Hablábamos antes de nuestra capacidad para aprender a mirar, a ver, y nuestra necesidad de ello si queremos ver más y mejor lo que no parece obvio. Estamos sin querer casi programados para que veamos aquello que creemos de antemano que nos puede interesar. Es imposible estar atentos a todo lo que vemos y por eso nuestro cerebro selecciona por nosotros, contando con nosotros y nuestros gustos anteriores.
Efectivamente, es algo que ya han copiado en la inteligencia artificial y en nuestros propios navegadores de internet. Nos enseñan lo que saben que nos interesa. Pero curiosamente nuestro cerebro lleva miles de años actuando así. Se llama “percepción práctica” y nos sirve para seguir alimentándonos de aquello que creemos sin darnos cuenta, de qué es lo que nos interesa.
Esto simplifica la vida y logra que no tengamos que estar atentos a todo lo que sucede a nuestro alrededor. Y a que cada persona vea algo diferente que la que está a su lado, aunque ambas miren lo mismo.
Nuestro ojo se excita con algunas cosas y no con otras, y envía al cerebro una u otra información. Percibimos aquello que nos llega como estímulo visual o de los sentidos, tras ser transformado en información. Y ante una obra de arte, cada persona ve una cosa diferente, y la procesa de forma distinta, hasta que dentro de nosotros nos quede una cosa u otra.
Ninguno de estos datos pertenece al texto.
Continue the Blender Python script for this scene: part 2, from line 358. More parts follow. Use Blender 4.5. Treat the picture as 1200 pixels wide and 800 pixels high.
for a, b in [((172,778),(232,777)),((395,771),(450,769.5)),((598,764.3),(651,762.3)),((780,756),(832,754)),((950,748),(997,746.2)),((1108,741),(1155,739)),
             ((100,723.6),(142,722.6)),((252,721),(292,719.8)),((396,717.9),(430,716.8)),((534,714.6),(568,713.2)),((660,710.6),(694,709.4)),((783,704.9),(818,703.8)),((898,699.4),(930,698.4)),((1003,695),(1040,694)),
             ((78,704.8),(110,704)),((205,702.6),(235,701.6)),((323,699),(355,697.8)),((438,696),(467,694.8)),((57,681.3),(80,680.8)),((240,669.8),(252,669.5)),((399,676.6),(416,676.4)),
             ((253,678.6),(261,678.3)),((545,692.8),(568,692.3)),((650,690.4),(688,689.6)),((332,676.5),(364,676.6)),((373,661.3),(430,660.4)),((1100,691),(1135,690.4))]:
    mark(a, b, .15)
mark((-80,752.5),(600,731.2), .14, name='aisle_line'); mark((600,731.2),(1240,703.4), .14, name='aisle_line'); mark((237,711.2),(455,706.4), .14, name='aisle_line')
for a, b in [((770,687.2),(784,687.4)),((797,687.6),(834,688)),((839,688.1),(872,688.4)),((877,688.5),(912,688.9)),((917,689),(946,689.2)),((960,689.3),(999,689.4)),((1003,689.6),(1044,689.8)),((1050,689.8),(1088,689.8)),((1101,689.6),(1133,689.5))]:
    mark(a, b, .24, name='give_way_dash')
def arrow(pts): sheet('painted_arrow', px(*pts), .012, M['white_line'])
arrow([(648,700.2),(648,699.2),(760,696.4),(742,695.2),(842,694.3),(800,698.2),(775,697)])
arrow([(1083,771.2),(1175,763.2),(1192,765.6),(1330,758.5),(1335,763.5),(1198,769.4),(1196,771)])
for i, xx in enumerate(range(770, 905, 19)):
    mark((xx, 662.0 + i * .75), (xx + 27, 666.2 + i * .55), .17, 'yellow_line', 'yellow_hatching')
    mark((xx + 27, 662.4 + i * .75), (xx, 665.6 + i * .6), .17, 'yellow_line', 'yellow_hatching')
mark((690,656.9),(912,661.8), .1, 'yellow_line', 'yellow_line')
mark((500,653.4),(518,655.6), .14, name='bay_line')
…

Si con anterioridad a ponernos delante de una obra no nos gusta la violencia, lo verde, lo grande, lo oscuro, lo abstracto, lo metálico…, aquello que estemos viendo lo filtraremos hacia nuestros gustos o disgustos. Dará igual lo que haya intentado hacer/crear el artista, no acudimos vacíos ante la obra, nuestra percepción será afectada con la mochila con la que llegamos a su contemplación. Por ello, aprender a mirar, sirve para seleccionar qué queremos ver.